◆ **To do**: In this exercise, return the whole listing exactly, excluding any images.

◆ **Supplied material**:
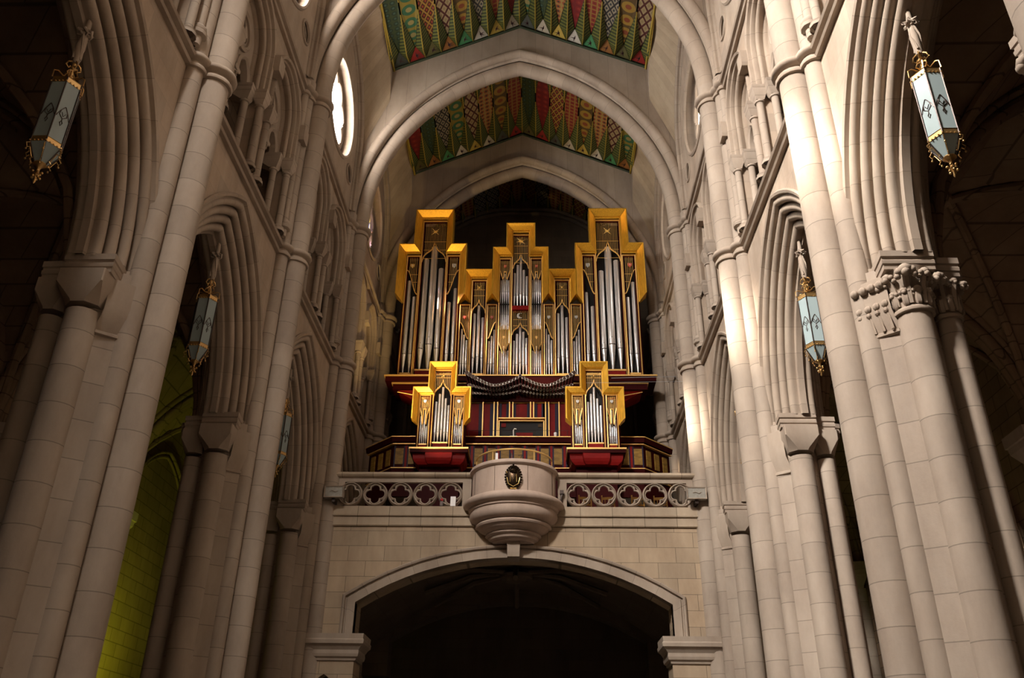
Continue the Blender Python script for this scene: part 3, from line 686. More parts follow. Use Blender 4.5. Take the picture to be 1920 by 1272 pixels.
# ------------------------------------------------------------------ aisles
for s in (-1, 1):
    m = MB()
    for k in range(0, 5):
        c = (P[k]+P[k+1])/2
        m.plate([(P[k], 0), (P[k+1], 0), (P[k+1], 14.6), (P[k], 14.6)], [pointed(c, 1.25, 2.4, 7.2, 10, 4.2)] if (s, k) != (-1, 3) else [], side(s), 13.0, 13.35)
        m.plate([(P[k], 0), (P[k+1], 0), (P[k+1], 14.6), (P[k], 14.6)], [], side(s), 13.8, None)
    m.box(*sorted((s*13.0, s*13.4)), -12, P[0], 0, 14.6)
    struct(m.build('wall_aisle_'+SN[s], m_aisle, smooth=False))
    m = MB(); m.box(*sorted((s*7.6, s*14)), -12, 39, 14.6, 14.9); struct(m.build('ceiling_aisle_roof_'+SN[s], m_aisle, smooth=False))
    for k in range(0, 5):
        c = (P[k]+P[k+1])/2
        m = MB(); m.sweep(pointed(c, 1.25, 2.4, 7.2, 10, 4.2) if (s, k) != (-1, 3) else pointed(c, 2.6, 3.2, 9.4, 12, 2), rolls([(.16, 12.92, .06), (0, 13.02, .08)]), side(s))
        tag(m.build('blind_arch', m_aisle, None, (s*13, c, 4.2)), 'pointed moulded recess in the dark %s aisle wall, %s from the viewer' % (SN[s], ORD[k]), 'arch', 'aisle wall recesses')
        # groin vault web
        m = MB(); N = 16; rows = []
        def hz(t_, S_, H_):
            R = (S_*S_+H_*H_)/(2*S_); q = abs(t_); v = R*R-(q+R-S_)**2
            return sqrt(max(v, 0))
        for i in range(N+1):
            y = P[k]+B*i/N; row = []
            for j in range(N+1):
                x = 7.7+5.3*j/N
                z = 9.7+max(hz(y-c, 3.36, 4.4), hz(x-10.35, 2.65, 4.4))
                row.append((s*x, y, z))
            rows.append(row)
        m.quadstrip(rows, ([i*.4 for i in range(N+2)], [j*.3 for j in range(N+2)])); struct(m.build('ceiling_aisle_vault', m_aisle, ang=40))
        m = MB()
        for e in (1, -1):
            pts = []
            for i in range(17):
                f = i/16; y = P[k]+B*f; x = 7.7+5.3*(f if e > 0 else 1-f)
                pts.append((s*x, y, 9.65+max(hz(y-c, 3.36, 4.4), hz(x-10.35, 2.65, 4.4))))
            m.tube(pts, .11, 8)
        tag(m.build('aisle_vault_ribs', m_aisle, None, (s*10.5, c, 13)), 'crossed diagonal ribs in the dark vault of the %s aisle, %s bay' % (SN[s], ORD[k]), 'rib', 'aisle vault ribs')
    for k in range(0, 6):
        m = MB(); m.sweep(pointed(10.35, 2.6, 4.3, 9.6, 12), rolls([(.12, -.30, .1), (-.02, -.12, .12)])+[(-.1, 0)]+[(n, -x) for n, x in rolls([(.12, -.30, .1), (-.02, -.12, .12)])[::-1]], lambda a, b, d: (s*a, P[k]+d, b))
        tag(m.build('aisle_arch', m_aisle, None, (s*10.6, P[k], 9.6)), 'dark pointed arch spanning the %s aisle behind the %s pier' % (SN[s], ['nearest unseen', 'nearest', 'second', 'third', 'fourth', 'farthest'][k]), 'arch', 'arches across the aisles')
        t = thing('wall_respond', (s*12.75, P[k], 0), 'half column with block capital on the %s aisle wall facing the %s pier' % (SN[s], ['nearest unseen', 'nearest', 'second', 'third', 'fourth', 'farthest'][k]), 'column', 'aisle wall responds')
        m = MB(); m.lathe([(.24, 0), (.24, 5), (.24, 8.7)], s*12.85, P[k], 14); m.build('column', m_shaft, t)
        m = MB(); m.loft([[(s*(12.78+a*q), P[k]+b*q, z) for a, b in ((-.5, -.45), (.25, -.6), (.25, .6), (-.5, .45))] for z, q in ((8.7, .45), (8.8, .5), (9.15, .95), (9.3, 1), (9.32, 1.08), (9.6, 1.1))]); m.build('capital', m_plain, t, smooth=False)

# ================================================================== GALLERY
GY = 26.4
F = front()
m = MB()
gi = [(-4.75, 6.74), (-3.95, 7.36), (-2.66, 7.78), (-1.52, 8.00), (0, 8.11)]; gi = gi + [(-x, z) for x, z in gi[::-1][1:]]
def smooth_arc(s_, z0, z1, n=18):
    h = z1-z0; R = (s_*s_+h*h)/(2*h); a = math.asin(s_/R); return [(R*sin(-a+2*a*i/n), z1-R+R*cos(-a+2*a*i/n)) for i in range(n+1)]
ga = smooth_arc(4.75, 6.74, 8.11)
def garch(y0, y1, top, nm, mat):
    m = MB(); m.plate([(-6.6, 5.45), (-4.75, 5.45)]+ga+[(4.75, 5.45), (6.6, 5.45), (6.6, top), (-6.6, top)], [], F, y0, y1); return m.build(nm, mat, smooth=False)
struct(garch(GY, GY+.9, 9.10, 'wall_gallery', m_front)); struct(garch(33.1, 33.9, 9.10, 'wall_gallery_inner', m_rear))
m = MB(); m.box(-6.6, 6.6, GY+.1, 38, 9.12, 9.35); struct(m.build('floor_gallery', m_front, smooth=False))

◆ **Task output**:
Continue the Blender Python script for this scene: part 3, from line 686. More parts follow. Use Blender 4.5. Take the picture to be 1920 by 1272 pixels.
# ------------------------------------------------------------------ aisles
for s in (-1, 1):
    m = MB()
    for k in range(0, 5):
        c = (P[k]+P[k+1])/2
        m.plate([(P[k], 0), (P[k+1], 0), (P[k+1], 14.6), (P[k], 14.6)], [pointed(c, 1.25, 2.4, 7.2, 10, 4.2)] if (s, k) != (-1, 3) else [], side(s), 13.0, 13.35)
        m.plate([(P[k], 0), (P[k+1], 0), (P[k+1], 14.6), (P[k], 14.6)], [], side(s), 13.8, None)
    m.box(*sorted((s*13.0, s*13.4)), -12, P[0], 0, 14.6)
    struct(m.build('wall_aisle_'+SN[s], m_aisle, smooth=False))
    m = MB(); m.box(*sorted((s*7.6, s*14)), -12, 39, 14.6, 14.9); struct(m.build('ceiling_aisle_roof_'+SN[s], m_aisle, smooth=False))
    for k in range(0, 5):
        c = (P[k]+P[k+1])/2
        m = MB(); m.sweep(pointed(c, 1.25, 2.4, 7.2, 10, 4.2) if (s, k) != (-1, 3) else pointed(c, 2.6, 3.2, 9.4, 12, 2), rolls([(.16, 12.92, .06), (0, 13.02, .08)]), side(s))
        tag(m.build('blind_arch', m_aisle, None, (s*13, c, 4.2)), 'pointed moulded recess in the dark %s aisle wall, %s from the viewer' % (SN[s], ORD[k]), 'arch', 'aisle wall recesses')
        # groin vault web
        m = MB(); N = 16; rows = []
        def hz(t_, S_, H_):
            R = (S_*S_+H_*H_)/(2*S_); q = abs(t_); v = R*R-(q+R-S_)**2
            return sqrt(max(v, 0))
        for i in range(N+1):
            y = P[k]+B*i/N; row = []
            for j in range(N+1):
                x = 7.7+5.3*j/N
                z = 9.7+max(hz(y-c, 3.36, 4.4), hz(x-10.35, 2.65, 4.4))
                row.append((s*x, y, z))
            rows.append(row)
        m.quadstrip(rows, ([i*.4 for i in range(N+2)], [j*.3 for j in range(N+2)])); struct(m.build('ceiling_aisle_vault', m_aisle, ang=40))
        m = MB()
        for e in (1, -1):
            pts = []
            for i in range(17):
                f = i/16; y = P[k]+B*f; x = 7.7+5.3*(f if e > 0 else 1-f)
                pts.append((s*x, y, 9.65+max(hz(y-c, 3.36, 4.4), hz(x-10.35, 2.65, 4.4))))
            m.tube(pts, .11, 8)
        tag(m.build('aisle_vault_ribs', m_aisle, None, (s*10.5, c, 13)), 'crossed diagonal ribs in the dark vault of the %s aisle, %s bay' % (SN[s], ORD[k]), 'rib', 'aisle vault ribs')
    for k in range(0, 6):
        m = MB(); m.sweep(pointed(10.35, 2.6, 4.3, 9.6, 12), rolls([(.12, -.30, .1), (-.02, -.12, .12)])+[(-.1, 0)]+[(n, -x) for n, x in rolls([(.12, -.30, .1), (-.02, -.12, .12)])[::-1]], lambda a, b, d: (s*a, P[k]+d, b))
        tag(m.build('aisle_arch', m_aisle, None, (s*10.6, P[k], 9.6)), 'dark pointed arch spanning the %s aisle behind the %s pier' % (SN[s], ['nearest unseen', 'nearest', 'second', 'third', 'fourth', 'farthest'][k]), 'arch', 'arches across the aisles')
        t = thing('wall_respond', (s*12.75, P[k], 0), 'half column with block capital on the %s aisle wall facing the %s pier' % (SN[s], ['nearest unseen', 'nearest', 'second', 'third', 'fourth', 'farthest'][k]), 'column', 'aisle wall responds')
        m = MB(); m.lathe([(.24, 0), (.24, 5), (.24, 8.7)], s*12.85, P[k], 14); m.build('column', m_shaft, t)
        m = MB(); m.loft([[(s*(12.78+a*q), P[k]+b*q, z) for a, b in ((-.5, -.45), (.25, -.6), (.25, .6), (-.5, .45))] for z, q in ((8.7, .45), (8.8, .5), (9.15, .95), (9.3, 1), (9.32, 1.08), (9.6, 1.1))]); m.build('capital', m_plain, t, smooth=False)

# ================================================================== GALLERY
GY = 26.4
F = front()
m = MB()
gi = [(-4.75, 6.74), (-3.95, 7.36), (-2.66, 7.78), (-1.52, 8.00), (0, 8.11)]; gi = gi + [(-x, z) for x, z in gi[::-1][1:]]
def smooth_arc(s_, z0, z1, n=18):
    h = z1-z0; R = (s_*s_+h*h)/(2*h); a = math.asin(s_/R); return [(R*sin(-a+2*a*i/n), z1-R+R*cos(-a+2*a*i/n)) for i in range(n+1)]
ga = smooth_arc(4.75, 6.74, 8.11)
def garch(y0, y1, top, nm, mat):
    m = MB(); m.plate([(-6.6, 5.45), (-4.75, 5.45)]+ga+[(4.75, 5.45), (6.6, 5.45), (6.6, top), (-6.6, top)], [], F, y0, y1); return m.build(nm, mat, smooth=False)
struct(garch(GY, GY+.9, 9.10, 'wall_gallery', m_front)); struct(garch(33.1, 33.9, 9.10, 'wall_gallery_inner', m_rear))
m = MB(); m.box(-6.6, 6.6, GY+.1, 38, 9.12, 9.35); struct(m.build('floor_gallery', m_front, smooth=False))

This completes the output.